Task description
Using the data below, output the first line and every line after it up to and including the line containing "bm = B(); tube(bm, [SP(.01)(*a), SP(.03)((a[0]", exactly as written and with nothing added.

Data segment
===
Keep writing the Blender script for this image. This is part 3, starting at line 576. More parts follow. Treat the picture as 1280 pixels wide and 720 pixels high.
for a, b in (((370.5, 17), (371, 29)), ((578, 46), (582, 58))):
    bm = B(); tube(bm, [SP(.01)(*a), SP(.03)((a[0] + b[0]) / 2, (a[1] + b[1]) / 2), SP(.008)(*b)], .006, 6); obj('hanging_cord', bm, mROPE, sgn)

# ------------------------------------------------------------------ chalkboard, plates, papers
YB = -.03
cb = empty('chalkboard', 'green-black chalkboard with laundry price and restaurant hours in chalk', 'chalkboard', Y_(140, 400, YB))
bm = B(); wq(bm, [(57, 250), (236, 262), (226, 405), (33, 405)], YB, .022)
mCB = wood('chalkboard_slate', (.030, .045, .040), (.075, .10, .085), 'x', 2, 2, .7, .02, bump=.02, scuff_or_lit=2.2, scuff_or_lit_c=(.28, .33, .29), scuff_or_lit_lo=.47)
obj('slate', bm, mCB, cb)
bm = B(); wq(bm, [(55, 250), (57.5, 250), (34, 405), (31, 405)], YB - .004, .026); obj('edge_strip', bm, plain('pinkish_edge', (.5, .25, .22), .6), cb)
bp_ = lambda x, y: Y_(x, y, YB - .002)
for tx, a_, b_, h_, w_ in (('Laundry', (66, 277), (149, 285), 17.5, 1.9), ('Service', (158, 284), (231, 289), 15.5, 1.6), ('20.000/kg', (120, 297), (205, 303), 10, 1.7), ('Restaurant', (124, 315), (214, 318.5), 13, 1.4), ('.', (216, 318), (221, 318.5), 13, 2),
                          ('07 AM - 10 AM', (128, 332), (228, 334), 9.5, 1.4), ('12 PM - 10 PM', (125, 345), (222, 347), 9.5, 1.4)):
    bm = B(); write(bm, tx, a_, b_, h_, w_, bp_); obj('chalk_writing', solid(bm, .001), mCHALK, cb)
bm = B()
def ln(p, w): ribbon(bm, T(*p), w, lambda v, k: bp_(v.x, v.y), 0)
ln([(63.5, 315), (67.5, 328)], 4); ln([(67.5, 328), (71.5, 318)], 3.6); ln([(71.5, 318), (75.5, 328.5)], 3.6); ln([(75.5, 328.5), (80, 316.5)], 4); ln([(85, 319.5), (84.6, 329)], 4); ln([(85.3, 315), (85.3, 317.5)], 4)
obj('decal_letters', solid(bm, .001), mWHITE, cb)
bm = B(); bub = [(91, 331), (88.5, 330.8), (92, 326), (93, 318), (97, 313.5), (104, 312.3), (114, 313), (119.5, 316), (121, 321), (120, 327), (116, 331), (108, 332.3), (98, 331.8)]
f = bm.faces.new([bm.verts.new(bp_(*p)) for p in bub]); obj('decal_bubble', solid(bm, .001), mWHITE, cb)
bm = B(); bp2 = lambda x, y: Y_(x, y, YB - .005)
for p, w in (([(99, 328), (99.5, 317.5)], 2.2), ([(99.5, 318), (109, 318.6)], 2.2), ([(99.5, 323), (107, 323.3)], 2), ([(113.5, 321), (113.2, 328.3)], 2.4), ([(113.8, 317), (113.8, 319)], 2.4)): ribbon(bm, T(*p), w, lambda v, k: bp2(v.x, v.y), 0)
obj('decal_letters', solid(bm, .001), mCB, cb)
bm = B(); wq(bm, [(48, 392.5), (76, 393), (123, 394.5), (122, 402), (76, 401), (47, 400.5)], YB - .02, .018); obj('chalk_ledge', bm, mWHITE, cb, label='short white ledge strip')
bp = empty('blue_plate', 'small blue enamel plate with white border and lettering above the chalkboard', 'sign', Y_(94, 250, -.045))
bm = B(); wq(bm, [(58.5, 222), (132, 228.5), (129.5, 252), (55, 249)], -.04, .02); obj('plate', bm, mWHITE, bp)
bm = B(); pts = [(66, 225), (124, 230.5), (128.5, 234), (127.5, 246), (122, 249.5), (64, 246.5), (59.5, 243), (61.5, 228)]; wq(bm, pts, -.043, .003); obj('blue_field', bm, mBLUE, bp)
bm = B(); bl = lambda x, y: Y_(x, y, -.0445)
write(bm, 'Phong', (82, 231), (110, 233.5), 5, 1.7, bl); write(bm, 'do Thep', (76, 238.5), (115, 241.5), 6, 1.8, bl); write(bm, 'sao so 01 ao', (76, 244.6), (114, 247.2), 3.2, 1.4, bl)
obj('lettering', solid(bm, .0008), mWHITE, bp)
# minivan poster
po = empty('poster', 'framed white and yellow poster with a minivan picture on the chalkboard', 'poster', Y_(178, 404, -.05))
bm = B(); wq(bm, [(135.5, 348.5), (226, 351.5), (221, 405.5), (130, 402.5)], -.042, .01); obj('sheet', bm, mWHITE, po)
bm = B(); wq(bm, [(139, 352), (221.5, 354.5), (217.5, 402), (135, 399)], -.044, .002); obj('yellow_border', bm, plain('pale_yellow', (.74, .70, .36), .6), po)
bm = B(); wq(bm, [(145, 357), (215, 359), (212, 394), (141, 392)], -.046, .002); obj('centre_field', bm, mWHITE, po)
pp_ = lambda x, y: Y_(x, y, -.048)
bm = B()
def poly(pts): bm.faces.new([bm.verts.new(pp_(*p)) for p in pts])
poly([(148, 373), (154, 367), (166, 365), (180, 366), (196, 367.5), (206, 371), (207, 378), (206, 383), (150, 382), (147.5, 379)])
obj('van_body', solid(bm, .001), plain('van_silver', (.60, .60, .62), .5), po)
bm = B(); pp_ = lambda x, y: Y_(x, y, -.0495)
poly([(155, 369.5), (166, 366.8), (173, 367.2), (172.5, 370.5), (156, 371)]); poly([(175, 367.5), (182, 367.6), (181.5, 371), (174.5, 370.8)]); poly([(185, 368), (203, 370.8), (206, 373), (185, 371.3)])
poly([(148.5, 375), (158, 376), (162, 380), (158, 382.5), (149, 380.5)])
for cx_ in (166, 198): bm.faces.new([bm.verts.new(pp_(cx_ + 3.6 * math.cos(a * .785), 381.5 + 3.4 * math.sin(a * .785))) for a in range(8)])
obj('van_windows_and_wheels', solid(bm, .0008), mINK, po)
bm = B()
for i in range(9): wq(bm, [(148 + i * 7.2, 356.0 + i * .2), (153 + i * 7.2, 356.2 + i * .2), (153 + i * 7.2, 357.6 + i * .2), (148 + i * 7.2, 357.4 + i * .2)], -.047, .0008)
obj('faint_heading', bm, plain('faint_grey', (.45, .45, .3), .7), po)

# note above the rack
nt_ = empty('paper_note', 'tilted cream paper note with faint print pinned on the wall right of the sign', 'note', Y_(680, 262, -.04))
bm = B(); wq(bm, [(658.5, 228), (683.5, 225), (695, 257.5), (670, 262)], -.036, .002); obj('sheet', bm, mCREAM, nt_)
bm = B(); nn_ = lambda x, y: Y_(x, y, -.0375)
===
Complete answer
Keep writing the Blender script for this image. This is part 3, starting at line 576. More parts follow. Treat the picture as 1280 pixels wide and 720 pixels high.
for a, b in (((370.5, 17), (371, 29)), ((578, 46), (582, 58))):
    bm = B(); tube(bm, [SP(.01)(*a), SP(.03)((a[0] + b[0]) / 2, (a[1] + b[1]) / 2), SP(.008)(*b)], .006, 6); obj('hanging_cord', bm, mROPE, sgn)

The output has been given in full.